Metro Manila Subway

The Metro Manila Subway project is poised to be launched by late February, according to the Department of Transportation (DOTr). “February 27 is the date of the groundbreaking of Metro Manila Subway”, stated by DOTr Assistant Secretary Goddess Hope Libiran last friday. 

The plans for the subterranean railway system will traverse from Mindanao Avenue in Quezon City, to Ninoy Aquino International Airport (NAIA) in Parañaque City. The goal of the project is to ease traffic congestion and to create a better infrastructure for the public. 

Secretary Arthur Tugade recounts the events prior to the groundbreaking.
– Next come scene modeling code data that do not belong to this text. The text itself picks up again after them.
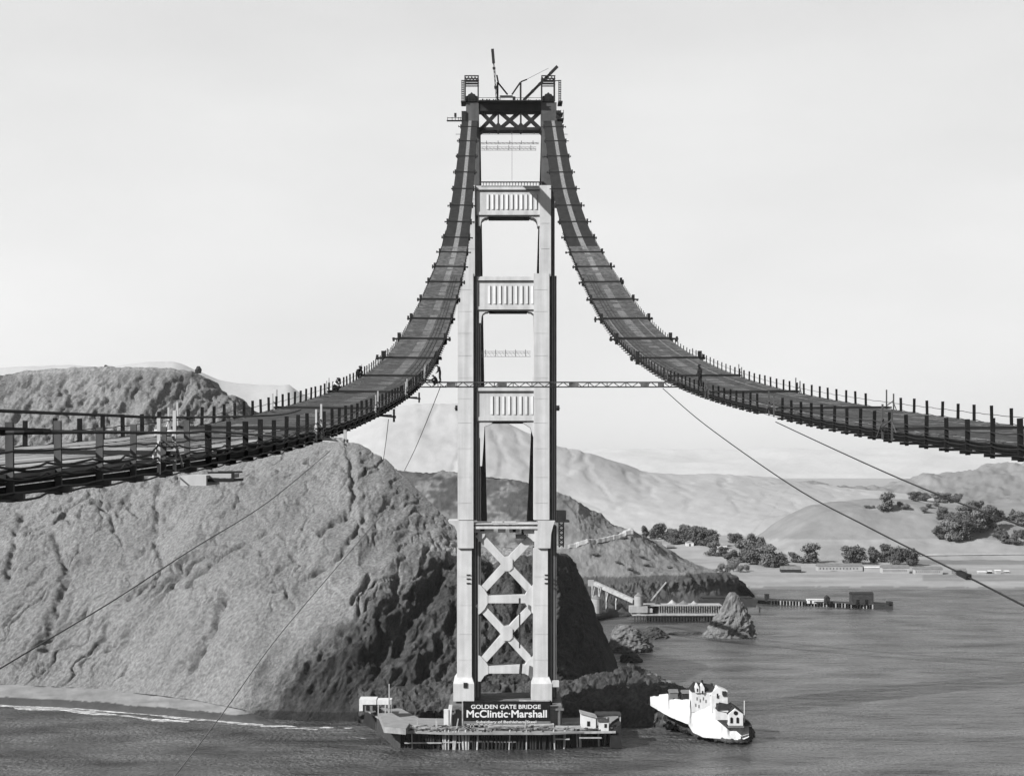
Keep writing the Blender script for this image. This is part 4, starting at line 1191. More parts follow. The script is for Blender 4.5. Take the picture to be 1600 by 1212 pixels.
zp = 143; person(cwp(1, zp, -0.80, 0.05), R(-60), upright, M_cloth, M_cloth, "man in a dark hat standing on the right catwalk above the cross bridge end", scale=1.0)
person(cwp(0, 131, -0.82, 0.05), R(60), crouch, M_clothl, M_cloth, "man in a pale shirt crouching at the left catwalk's outer edge below the tower", scale=1.0)
person(cwp(0, 158, -1.0, 0.05), R(40), crouch, M_cloth, M_cloth, "man in dark clothes squatting at the left catwalk's outer edge, farthest of the workers", hat=True, scale=1.0)
#@@WORKS
# ------------------------------------------------------------------ pier, wharf, sign
pier = empty("tower_pier", (TX(798), 640, 0), "massive streaked grey concrete pier carrying the bridge tower", "pier")
mb = MB(); a = W(703,1096,622); b = W(878,1096,622)
mb.box(a.x, b.x, 622, 658, -3, 13.3); mb.build("pier_body", M_conc, pier)
mb = MB(); mb.box(a.x-0.6, b.x+0.6, 621.4, 658.6, 11.9, 12.6)
for px in (711, 723, 861, 874): c = W(px,1110,622); mb.box(c.x-0.3, c.x+0.3, 621.5, 622, 0, 11.9)
mb.build("coping", M_conc, pier)

wh = empty("wharf", W(790,1160,614), "timber work wharf on piles wrapped around the tower pier", "wharf")
def wat(px, py, e=0): 
    z = (CH-e)*F/(py-CY); return ((px-CX)*z/F, z)
DE = 6.0
outl = [wat(624,1142,DE), wat(700,1145,DE), wat(860,1145,DE), wat(945,1141,DE), wat(968,1132,DE), wat(966,1118,DE), wat(860,1122,DE), wat(700,1122,DE), wat(655,1121,DE), wat(622,1104,DE), wat(590,1096,DE), wat(566,1094,DE), wat(566,1104,DE)]
mb = MB(); mb.slab(outl, DE-0.5, DE); mb.build("deck", M_deck, wh)
mb = MB()
ins = [(x*0.97, y+4.5) for x, y in outl[:5]] + outl[5:]
mb.slab(ins, -1, DE-0.55); mb.build("crib_wall", M_steel, wh)
# left wing bulkhead
mb = MB(); pL = [outl[12], outl[0]]
(xa_, ya_), (xb_, yb_) = outl[11], outl[0]
n = 26
for i in range(n):
    t = i/n; x = xa_+(xb_-xa_)*t; y = ya_+(yb_-ya_)*t
    mb.box(x-1.0, x+1.0, y-1.6, y+0.6, -1, DE+3.0*(1-t)+random.uniform(-.2,.3))
mb.build("sheet_bulkhead", M_post2, wh)
def pile(x, y, top, m, r=0.28, tilt=0.0):
    mb = MB(); mb.tube([(x+tilt, y, -1.5), (x, y, top)], [r*1.1, r], 7); mb.build("pile", m, wh)
px = 628; i = 0
random.seed(12)
while px < 960:
    py = np.interp(px, [624,700,860,945,968], [1168,1171,1171,1165,1156])
    x, y = wat(px, py-0.5)
    light = random.random() < 0.26 or 690 < px < 730
    pile(x, y, DE+random.choice((-0.3, 0.3, 0.8, -0.2)), M_timb2 if light else M_steel, random.uniform(.22,.46), random.uniform(-.5,.5))
    px += random.uniform(3.4, 7.5); i += 1
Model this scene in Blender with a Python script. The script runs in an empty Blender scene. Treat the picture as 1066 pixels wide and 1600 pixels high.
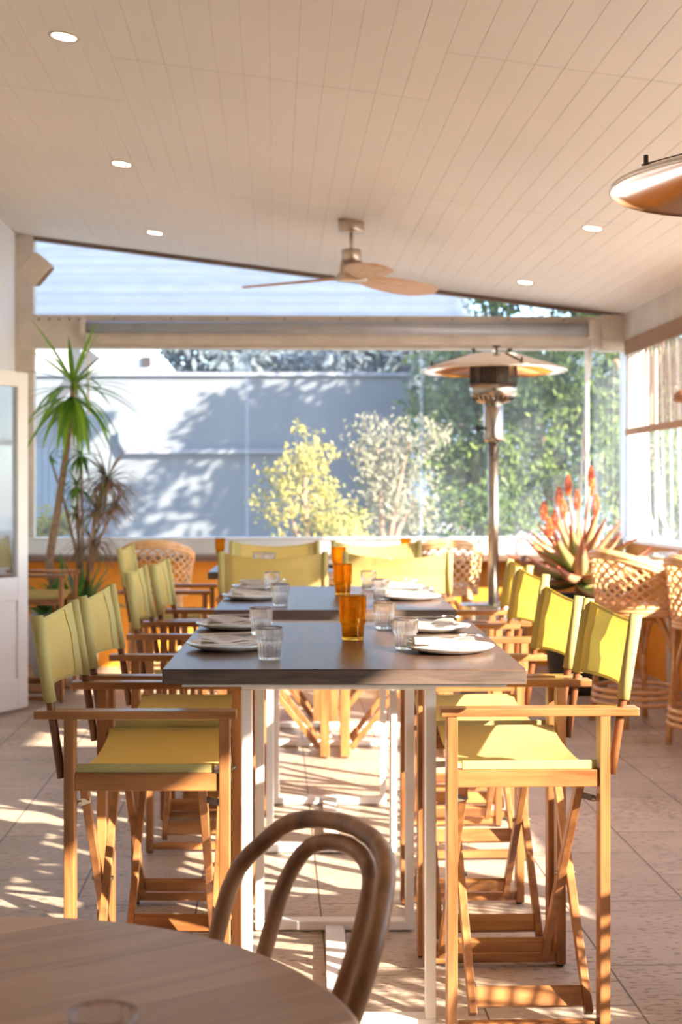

The project was initially slated to begin December 2018, but was later moved to January 2019. Scheduling issues have been hampering the progress of the project, with other parties involved. 

Next Tuesday I will be going to Tokyo to inspect the boring machine and then I’ll fly to Osaka, Japan for a high-level meeting between the Philippines and the Japanese government

The Metro Manila Subway is to have partial operations in three stations located in, North Avenue, Mindanao Avenue, and Tandang Sora. These three stations will likely be operational by 2022, and by 2025 the system will open the rest of its stations. 

In March of last year, the Philippine and Japanese governments signed a loan agreement for the Metro Manila Subway project. The initial tranche amounted to Php 51.37 billion. 

The 25 kilometer underground railway will have a total of 14 stations from Mindanao Avenue to NAIA. 

The total estimated cost of the project is at Php 356.96 billion. 

Future plans will include more stations in San Jose del Monte, Bulacan, and Dasmariñas, Cavite. 

Traffic in the first three stations will build up as the project progresses. The most recent is the closure of the Tandang Sora bridge starting February 23, 2019. North Avenue’s road has been narrowed since construction of MRT-7 has started. Expect these areas to get more congested as construction progresses. 

Things will look up in the coming years for Philippine commuters. Hopefully by 2022, traffic in the Metro will be more bearable.